St. Luke is the only one of the evangelists to write about a commissioning of the 72 disciples. The other evangelists limit themselves to speaking only about the Twelve. There are some unanswered questions about the 72 disciples. Were the Twelve selected from this number or did they stand alone as a special grouping? Were the 72 all men or were women also included among them? We don’t know the answers to these questions. We do learn from this information about the 72, however, that Jesus chose others to help with his mission here on earth — and I would suggest that the number is no longer only 72 but millions, including you and me and all the followers of Jesus throughout the world. We carry on his work today and there is plenty to do.

Jesus, please help us to spread your word and values in our little corner of the world.

Fr. Howard

Friday of the Twenty-Sixth Week of Ordinary Time 
Oct. 1, St. Therese of the Child Jesus

Much has been written about this young popular Saint and much of it can be found on-line under her name. Briefly, for our purposes here, she was born in Alencon, France, in 1873. She is called by different names: St. Therese of Lisieux, the Little Flower, and Therese of the Child Jesus. She died in 1879 when she was only 24 years old. She lived as a cloistered Carmelite Nun for less than 10 years. She never went into the mission fields, never founded a religious congregation, never accomplished anything that could really be labeled great. She didn’t write any books; only a very brief journal called “Story of a Soul.” She lived a humble, simple life and did the ordinary things in an extraordinary way. Due to popular demand, she was canonized within 25 years of her death.

St. Therese, Little Flower, pray for us.

Fr. Howard

                                                                                                             Saturday of the Twenty-Sixth Week of Ordinary Time 
                                                                                                                                            Oct. 3, Guardian Angels

Today the Church honors the Memorial of the Guardian Angels.
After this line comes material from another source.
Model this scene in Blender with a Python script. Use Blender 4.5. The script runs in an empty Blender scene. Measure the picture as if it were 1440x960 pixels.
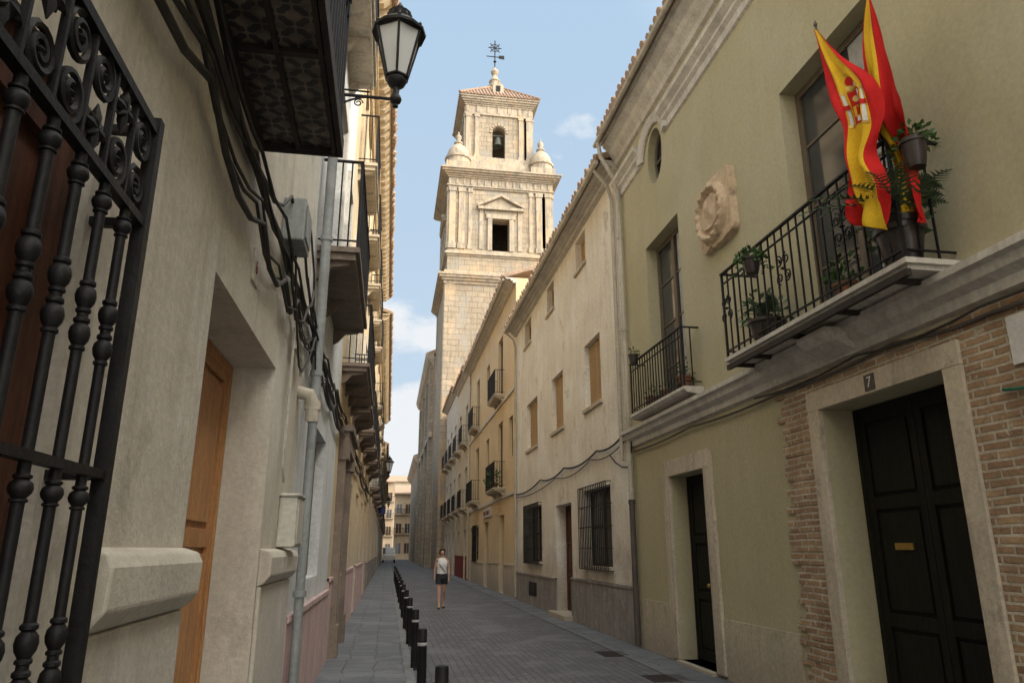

This is a very popular belief among Christian peoples and would seem to have a basis in the Gospel of St. Matthew where we read: “See that you do not despise one of these little ones, for I say to you that their angels in heaven always look upon the face of my heavenly Father.” This belief in Guardian Angels has been around the Church for a long time. St. Basil the Great, who died in 378, taught that each member of the faithful has a Guardian Angel to protect and watch over them. I certainly have no difficulty believing this, as God to me is a loving, caring Father. I sometimes think my Guardian Angel is overworked trying to keep me on the right road.

Let us pray today the traditional prayer to the Guardian Angel:

Angel of God, my guardian dear,
to whom God’s love commits me here.
Ever this day/night be at my side
to light, to guard, to rule and guide.